Corría 1994, año difícil, escenario de los asesinatos de Colosio y de José Francisco Ruiz Massieu, el malogrado político guerrerense cuya promisoria carrera se veía truncada sin que todavía se tenga una explicación creíble de ambas tragedias. El trasfondo nacional era, como ahora, la percepción de impunidad y el clamor de justicia.
Hace 30 años el Estado impulsó un proyecto innovador que pretendía configurar un poder judicial independiente, diestro, honorable, salvaguarda de derechos, libertades y garantías. La idea se copió de España, sobre la tradición jurídica mexicana de tener un pie en España y otro en EU.

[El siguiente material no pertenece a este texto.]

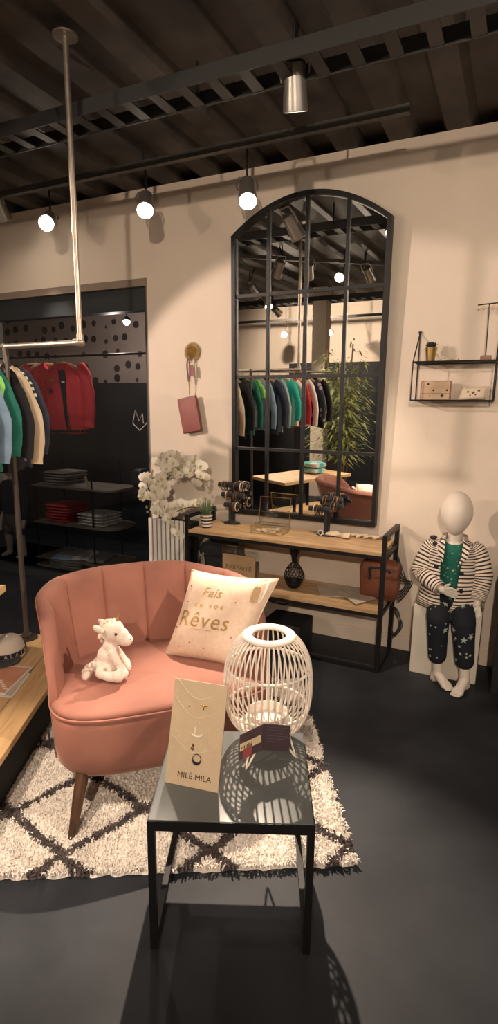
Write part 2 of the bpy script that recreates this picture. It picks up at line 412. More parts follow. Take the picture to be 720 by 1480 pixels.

Ernesto Zedillo entendió la urgencia de la reforma. Al llegar a Los Pinos envió al Congreso una iniciativa constitucional. Nunca se supo bien quiénes la instrumentaron. La concepción académica estuvo a cargo de Héctor Fix- Zamudio, un pozo de sabiduría jurídica. La iniciativa contó con el apoyo del PAN, partido de abogados conservadores. El proyecto seguía la pauta del Consejo General del Poder Judicial de España, autoridad máxima en cuanto al gobierno del Poder Judicial.
La reforma no se entendió, hubo quien conspiró diciendo que era para evitar ministros afines a Carlos Salinas. Otros creen que la reforma fue para introducir en el sistema judicial una figura exótica. Se llegó a considerar un golpe de Estado. Pocos entendieron que se trataba de convertir a la corte en tribunal constitucional.
La Corte actuaba como un tribunal de casación, enmarañada en la morralla administrativa, ejerciendo el gobierno judicial, en una atmósfera viciada en que no había ni rendición de cuentas —ni siquiera cuentas—, en medio del nepotismo y la colusión de algunos ministros, magistrados y jueces con los despachos de abogados. Para ello se le dotó de facultades en materia de controversias constitucionales y acciones de inconstitucionalidad. Otro órgano se encargaría de las tareas administrativas y de gobierno. Este propósito que se perdió por el impacto mediático de cesar a 24 de los 26 ministros que integraban el tribunal. El señuelo para que no chistaran —no debe olvidarse—: asignarles una pensión vitalicia que todavía disfrutan.
No obstante lo audaz de la iniciativa, dos senadores que habían sido ministros de la corte: Salvador Rocha Díaz y Trinidad Lanz Cárdenas la enmendaron para evitar que el CJF quedara por encima de Suprema Corte. La Constitución había establecido que las decisiones (todas) del Consejo de la Judicatura Federal serían definitivas e inatacables. A la primera oportunidad que un juez afectado por una decisión del CJF interpuso un amparo, constitucionalmente improcedente, la Corte en contra del texto constitucional resolvió la procedencia del amparo.
El Consejo nació herido de muerte con el dardo envenenado que le enviaron los ministros. Ante aquel episodio, Jorge Carpizo, cuyas reflexiones tanta falta hacen a la República, declaró que hubiera sido mejor desaparecer al Consejo de la Judicatura.
A 30 años lo que sobresale de la actuación del CJF es el sistema de carrera judicial, haber privilegiado el estudio y preparación judicial, así como el reconocimiento, premio y estímulo a los mejor capacitados y comprometidos con uno de los quehaceres más nobles del actuar público, como es impartir justicia.
Hace un siglo, el insigne Emilio Rabasa consideró que el poder judicial no era un verdadero poder, “porque nunca la administración de justicia es dependiente de la voluntad de la nación, y porque en sus resoluciones”, decía el autor de La Constitución y la Dictadura, “no se toman en cuenta ni el deseo ni el bien públicos, y el derecho individual es superior al interés común, pues los tribunales no resuelven lo que quieren en nombre del pueblo”.
Notable paradoja en que la tesis de un jurista porfirista, conservador, desconfiado de un poder judicial autónomo, sea la misma de quienes en 2025 desmantelaron instituciones en las que el Estado había invertido incontables recursos. Ahora todo, excepto el comedor de lujo de los ministros que aparecieron en los acordeones —y su bien dotada cava de vinos franceses—, todo lo demás quedó irremediablemente en el bote de la basura nacional.